— Begin EXCERPTED DATA —

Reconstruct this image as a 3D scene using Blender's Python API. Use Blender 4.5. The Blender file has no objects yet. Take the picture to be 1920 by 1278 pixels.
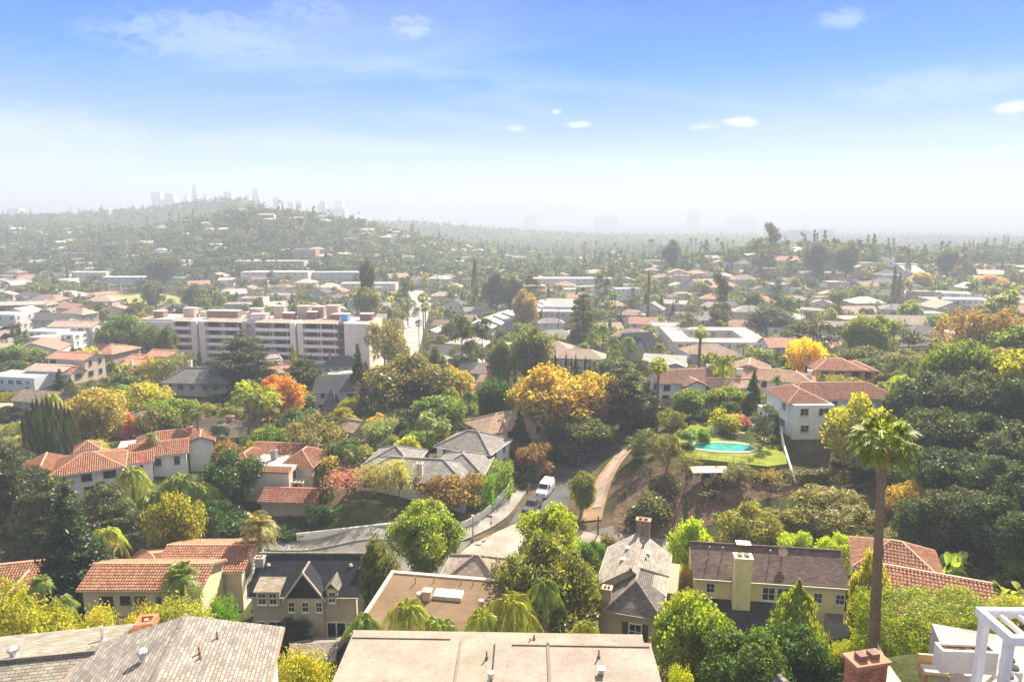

— End EXCERPTED DATA —
— Begin EXCERPTED DATA —

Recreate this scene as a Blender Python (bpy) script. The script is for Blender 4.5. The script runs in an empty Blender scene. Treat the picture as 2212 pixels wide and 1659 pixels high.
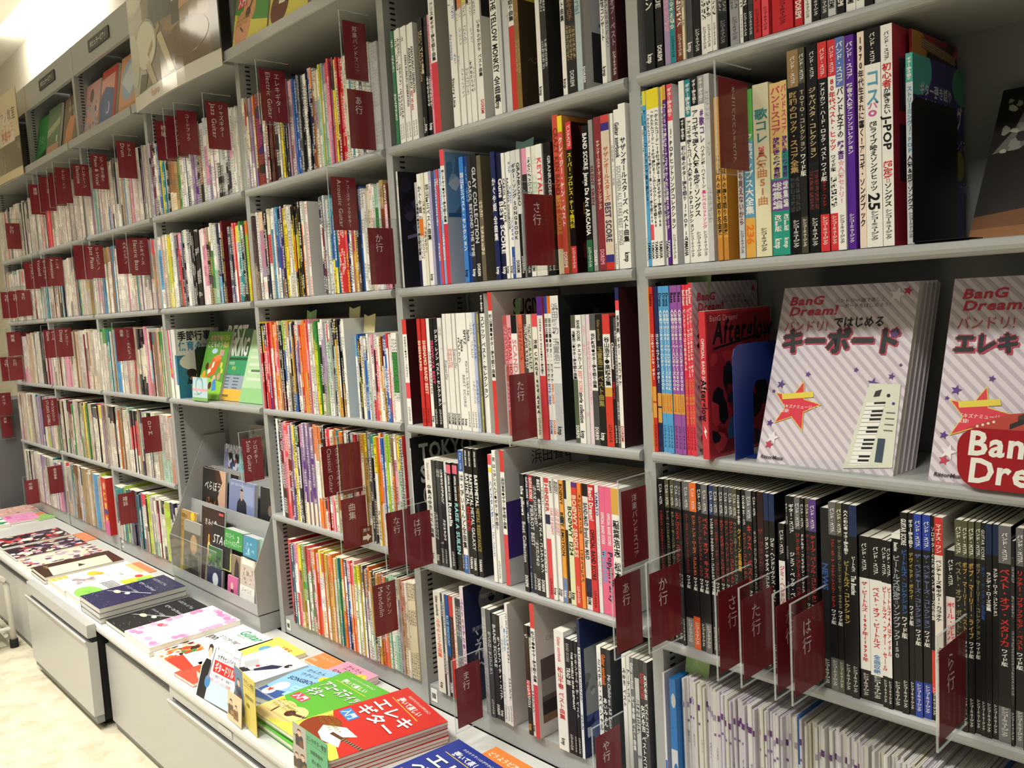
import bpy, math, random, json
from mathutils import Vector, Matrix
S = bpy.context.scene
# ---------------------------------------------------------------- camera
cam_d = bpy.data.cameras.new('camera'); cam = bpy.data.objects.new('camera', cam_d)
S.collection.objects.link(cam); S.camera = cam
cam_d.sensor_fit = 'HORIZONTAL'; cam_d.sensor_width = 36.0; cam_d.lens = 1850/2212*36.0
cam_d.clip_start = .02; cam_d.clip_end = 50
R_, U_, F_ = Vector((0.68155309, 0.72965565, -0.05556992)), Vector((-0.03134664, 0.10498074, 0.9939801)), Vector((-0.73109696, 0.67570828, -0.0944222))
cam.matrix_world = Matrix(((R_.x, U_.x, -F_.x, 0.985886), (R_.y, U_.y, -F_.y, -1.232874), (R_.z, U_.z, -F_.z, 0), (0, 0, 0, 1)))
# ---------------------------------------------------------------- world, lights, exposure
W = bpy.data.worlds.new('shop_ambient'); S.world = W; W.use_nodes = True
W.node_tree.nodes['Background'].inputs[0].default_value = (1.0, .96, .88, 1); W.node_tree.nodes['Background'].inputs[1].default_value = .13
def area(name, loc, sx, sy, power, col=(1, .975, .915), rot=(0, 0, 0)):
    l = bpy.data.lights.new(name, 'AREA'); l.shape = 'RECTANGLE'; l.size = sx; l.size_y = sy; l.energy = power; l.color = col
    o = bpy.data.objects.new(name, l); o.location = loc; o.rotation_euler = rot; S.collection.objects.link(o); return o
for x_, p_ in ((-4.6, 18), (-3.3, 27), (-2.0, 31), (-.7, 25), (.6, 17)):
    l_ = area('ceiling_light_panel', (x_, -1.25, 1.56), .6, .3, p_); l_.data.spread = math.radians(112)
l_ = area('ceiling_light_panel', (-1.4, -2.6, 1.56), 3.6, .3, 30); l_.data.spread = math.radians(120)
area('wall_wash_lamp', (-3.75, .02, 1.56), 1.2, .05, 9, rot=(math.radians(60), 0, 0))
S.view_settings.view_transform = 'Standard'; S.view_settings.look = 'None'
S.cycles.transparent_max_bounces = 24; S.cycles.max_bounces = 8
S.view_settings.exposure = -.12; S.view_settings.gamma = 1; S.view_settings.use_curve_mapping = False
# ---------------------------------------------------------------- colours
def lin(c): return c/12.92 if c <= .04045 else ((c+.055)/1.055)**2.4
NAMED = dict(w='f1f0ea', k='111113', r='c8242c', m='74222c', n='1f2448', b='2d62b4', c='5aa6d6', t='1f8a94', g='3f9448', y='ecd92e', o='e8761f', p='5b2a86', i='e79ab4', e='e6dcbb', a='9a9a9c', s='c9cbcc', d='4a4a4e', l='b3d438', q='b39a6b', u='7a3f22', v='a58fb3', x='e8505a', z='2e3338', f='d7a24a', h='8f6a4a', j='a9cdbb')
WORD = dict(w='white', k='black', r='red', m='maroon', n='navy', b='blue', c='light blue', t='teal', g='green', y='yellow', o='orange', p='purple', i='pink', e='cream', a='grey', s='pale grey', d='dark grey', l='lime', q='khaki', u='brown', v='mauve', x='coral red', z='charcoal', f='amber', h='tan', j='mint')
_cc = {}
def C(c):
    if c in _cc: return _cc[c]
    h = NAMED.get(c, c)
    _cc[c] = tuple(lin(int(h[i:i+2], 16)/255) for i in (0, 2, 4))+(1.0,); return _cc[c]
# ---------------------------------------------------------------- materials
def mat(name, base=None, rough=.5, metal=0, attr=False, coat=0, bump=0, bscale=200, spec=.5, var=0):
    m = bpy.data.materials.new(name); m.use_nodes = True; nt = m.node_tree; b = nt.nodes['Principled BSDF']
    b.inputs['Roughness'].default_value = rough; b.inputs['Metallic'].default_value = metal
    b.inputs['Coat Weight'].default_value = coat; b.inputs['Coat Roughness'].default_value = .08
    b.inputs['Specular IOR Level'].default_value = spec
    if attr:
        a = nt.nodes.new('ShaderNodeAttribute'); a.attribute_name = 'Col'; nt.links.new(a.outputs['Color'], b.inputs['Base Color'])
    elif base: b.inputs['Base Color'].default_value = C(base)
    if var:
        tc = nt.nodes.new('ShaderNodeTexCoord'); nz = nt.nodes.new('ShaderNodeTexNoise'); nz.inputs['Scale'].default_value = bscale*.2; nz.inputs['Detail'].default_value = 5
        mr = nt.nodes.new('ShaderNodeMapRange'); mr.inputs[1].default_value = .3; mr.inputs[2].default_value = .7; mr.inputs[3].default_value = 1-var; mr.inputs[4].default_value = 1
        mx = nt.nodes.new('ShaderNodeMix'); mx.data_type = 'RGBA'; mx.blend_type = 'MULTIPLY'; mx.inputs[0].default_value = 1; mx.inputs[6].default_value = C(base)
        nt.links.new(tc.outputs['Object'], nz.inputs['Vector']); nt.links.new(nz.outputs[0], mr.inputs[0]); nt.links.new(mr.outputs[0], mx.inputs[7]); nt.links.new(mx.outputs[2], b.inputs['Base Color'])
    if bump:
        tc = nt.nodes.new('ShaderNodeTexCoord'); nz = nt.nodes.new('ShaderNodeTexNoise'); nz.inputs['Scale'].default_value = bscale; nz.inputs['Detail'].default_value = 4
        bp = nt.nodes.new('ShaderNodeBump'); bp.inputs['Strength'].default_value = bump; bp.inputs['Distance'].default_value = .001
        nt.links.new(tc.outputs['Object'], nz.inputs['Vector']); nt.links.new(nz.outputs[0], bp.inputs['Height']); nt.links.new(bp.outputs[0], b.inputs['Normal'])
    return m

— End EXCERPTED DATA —

EXERCISE GOAL:
Only the number is needed here: how many lines of the records contain "pixels"?

WRITTEN ANSWER:
2